I giudici di legittimità hanno inoltre rimarcato che, nel comodato di bene immobile stipulato senza determinazione di termine, la volontà di assoggettare il bene a vincoli d'uso particolarmente gravosi, quali la destinazione a residenza familiare, non può essere presunta ma va positivamente accertata, dovendo, in mancanza, essere adottata la soluzione più favorevole alla sua cessazione. Parimenti, nell'ipotesi in cui il vincolo matrimoniale del comodatario sopravvenga in corso di rapporto, occorre la prova che il proprietario abbia inteso, in virtù di scelta sopravvenuta, trasformare la natura del comodato, rispetto alla sua precedente finalità, ancorando la destinazione del bene alle esigenze del gruppo familiare neocostituito (Cass.

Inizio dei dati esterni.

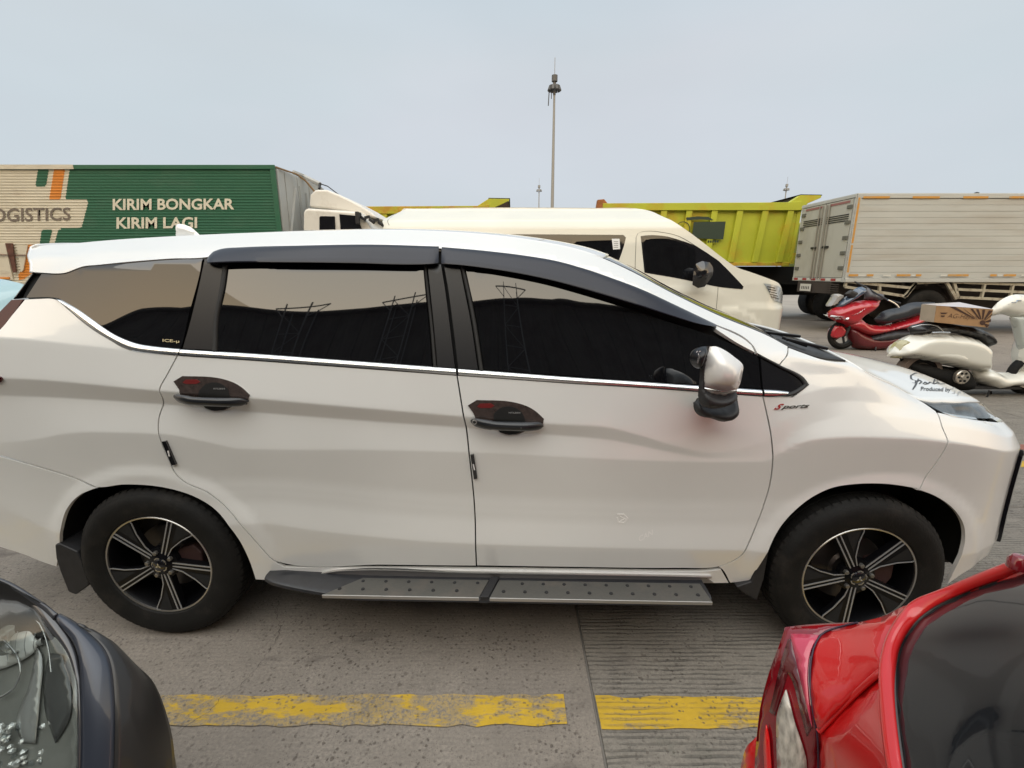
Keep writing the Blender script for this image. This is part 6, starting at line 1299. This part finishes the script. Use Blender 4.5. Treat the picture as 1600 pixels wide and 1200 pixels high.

III, n. 20151/2017).

La S.C. ha recentemente ribadito che il contratto di comodato che contiene la clausola secondo cui il comodatario può servirsi del bene per l'uso specifico di "vivere con la propria famiglia" non è connotato da precarietà, perché la sua durata è desumibile per relationem dall'uso convenuto tra le parti, senza che sia di ostacolo a tale conclusione la clausola, inserita nel medesimo contratto, che prevede l'obbligo di restituzione del bene entro trenta giorni dalla richiesta, né quella che contempla l'immediata risoluzione nel caso di separazione coniugale o di decesso del comodatario, essendo entrambe riferibili al recesso giustificato dall'impiego per un uso diverso dalla convivenza del comodatario con la famiglia (Cass. III, n. 573/2025).

Quando le esigenze connesse all'uso familiare dell'immobile concesso in comodato vengono meno, rientra nel diritto del comodante esigere la restituzione del bene ad nutum (Cass. III, n. 21785/2019).

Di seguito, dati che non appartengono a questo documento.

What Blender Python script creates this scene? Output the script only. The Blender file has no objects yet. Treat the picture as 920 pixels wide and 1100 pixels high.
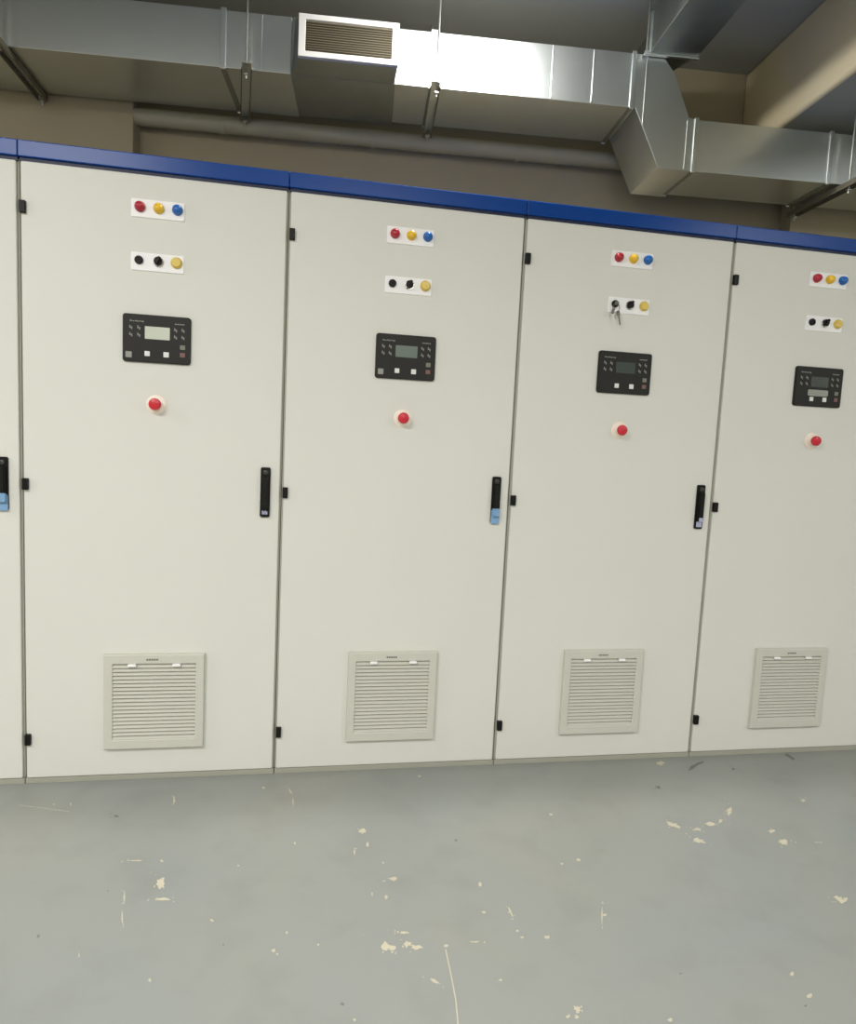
import bpy, bmesh, math, random
from mathutils import Vector, Matrix
S = bpy.context.scene
COL = S.collection
random.seed(7)
TH = 0.093                       # the cabinet row stands slightly skewed to the wall behind it
PI = math.pi

# ------------------------------------------------------------------ colour / materials
def lin(r, g, b):
    f = lambda v: (v/255/12.92) if v/255 <= .04045 else ((v/255+.055)/1.055)**2.4
    return (f(r), f(g), f(b), 1)

def mat(name, rgb, rough=.5, metal=0., var=0., vscale=3., bump=0., bscale=200., spec=.5, coat=0., rvar=0., stretch=None):
    m = bpy.data.materials.new(name); m.use_nodes = True
    nt = m.node_tree; n = nt.nodes; L = nt.links
    b = n['Principled BSDF']
    c = lin(*rgb)
    b.inputs['Base Color'].default_value = c
    b.inputs['Roughness'].default_value = rough
    b.inputs['Metallic'].default_value = metal
    b.inputs['Specular IOR Level'].default_value = spec
    b.inputs['Coat Weight'].default_value = coat
    tc = n.new('ShaderNodeTexCoord')
    vec = tc.outputs['Object']
    if stretch:
        mp = n.new('ShaderNodeMapping'); mp.inputs['Scale'].default_value = stretch
        L.new(vec, mp.inputs['Vector']); vec = mp.outputs['Vector']
    if var or rvar:
        no = n.new('ShaderNodeTexNoise'); no.inputs['Scale'].default_value = vscale
        no.inputs['Detail'].default_value = 5
        L.new(vec, no.inputs['Vector'])
    if var:
        mx = n.new('ShaderNodeMix'); mx.data_type = 'RGBA'
        mx.inputs[6].default_value = tuple(min(1, x*(1-var)) for x in c[:3])+(1,)
        mx.inputs[7].default_value = tuple(min(1, x*(1+var)) for x in c[:3])+(1,)
        L.new(no.outputs['Fac'], mx.inputs[0]); L.new(mx.outputs[2], b.inputs['Base Color'])
    if rvar:
        mr = n.new('ShaderNodeMapRange')
        mr.inputs[1].default_value = .3; mr.inputs[2].default_value = .7
        mr.inputs[3].default_value = max(.02, rough-rvar); mr.inputs[4].default_value = min(1, rough+rvar)
        L.new(no.outputs['Fac'], mr.inputs[0]); L.new(mr.outputs[0], b.inputs['Roughness'])
    if bump:
        n2 = n.new('ShaderNodeTexNoise'); n2.inputs['Scale'].default_value = bscale
        n2.inputs['Detail'].default_value = 3
        L.new(vec, n2.inputs['Vector'])
        bp = n.new('ShaderNodeBump'); bp.inputs['Strength'].default_value = bump
        bp.inputs['Distance'].default_value = .002
        L.new(n2.outputs['Fac'], bp.inputs['Height']); L.new(bp.outputs['Normal'], b.inputs['Normal'])
    return m

M = {}
M['cab'] = mat('light_grey_powder_coat', (222, 221, 212), .48, var=.025, vscale=2.2, bump=.06, bscale=260, spec=.35)
M['cabbody'] = mat('grey_cabinet_body', (176, 176, 162), .55)
M['blue'] = mat('blue_enamel', (0, 62, 140), .29, var=.08, vscale=9, spec=.28, bump=.03, bscale=150)
M['navy'] = mat('navy_recess_shadow', (10, 24, 60), .5)  # shadow under the blue cap, painted in as navy
M['plinth'] = mat('grey_plinth_paint', (165, 164, 150), .55, var=.06, vscale=12)
M['black'] = mat('black_plastic', (16, 16, 14), .45, spec=.25)
M['lock'] = mat('dark_grey_lock', (52, 50, 44), .4)
M['ctl'] = mat('dark_grey_controller_face', (34, 33, 30), .5, spec=.3)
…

In caso di cessione al terzo effettuata in costanza di matrimonio dal coniuge esclusivo proprietario dell'immobile precedentemente utilizzato per le esigenze della famiglia, il provvedimento di assegnazione della casa familiare all'altro coniuge - non titolare di diritti reali sul bene - collocatario della prole, emesso in data successiva a quella dell'atto di acquisto compiuto dal terzo, è a questi opponibile ai sensi dell'art. 155-quater - applicabile "ratione temporis" - e dell'art. 6, comma 6, della legge n. 898 del 1970, in quanto analogicamente applicabile al regime di separazione, soltanto se - a seguito di accertamento in fatto da compiersi alla stregua delle risultanze circostanziali acquisite - il giudice di merito ravvisi l'instaurazione di un preesistente rapporto, in corso di esecuzione, tra il terzo ed il predetto coniuge dal quale quest'ultimo derivi il diritto di godimento funzionale alle esigenze della famiglia, sul contenuto del quale viene a conformarsi il successivo vincolo disposto dal provvedimento di assegnazione. Tale ipotesi ricorre nel caso in cui il terzo abbia acquistato la proprietà con clausola di rispetto del titolo di detenzione qualificata derivante al coniuge dal negozio familiare, ovvero nel caso in cui il terzo abbia inteso concludere un contratto di comodato, in funzione delle esigenze del residuo nucleo familiare, con il coniuge occupante l'immobile, non essendo sufficiente a tal fine la mera consapevolezza, da parte del terzo, al momento dell'acquisto, della pregressa situazione di fatto di utilizzo del bene immobile da parte della famiglia (Cass. III, n. 9990/2019).

Onere della prova in ordine alla destinazione a residenza familiare

La giurisprudenza di legittimità ha chiarito che nel comodato immobiliare la volontà di assoggettare il bene a vincoli d'uso particolarmente gravosi, quali la destinazione a residenza familiare, non può essere presunta ma deve essere positivamente accertata, dovendo, nel dubbio, essere adottata la soluzione più favorevole alla cessazione del vincolo, considerato anche il sospetto ed il disfavore con cui l'ordinamento considera i trasferimenti gratuiti di beni e di diritti sui beni (Cass. VI, n. 24838/2014).

L'onere della prova ricade sul comodatario (Cass. VI, n. 17332/2018).

Bibliografia

Carresi, Comodato, in Nss D.I., Torino, III, 1959; Luminoso, voce Comodato, Enc. giur., Roma, 1988; Pellegrini, Contratto di comodato a termine e morte del comodante, in Riv. dir. civ. 2000, II, 477; Quadri, Comodato e «casa familiare»: l'intervento delle Sezioni Unite, in Corr. giur., 2004, 1440; Quadri, Il nuovo intervento delle Sezioni Unite in tema di comodato e assegnazione della «casa familiare», in Corr. giur. 2015, 19; Tamburrino, voce Comodato, in Enc. dir., VII, Milano, 1960; Teti, Comodato, in Dig. civ., 1988.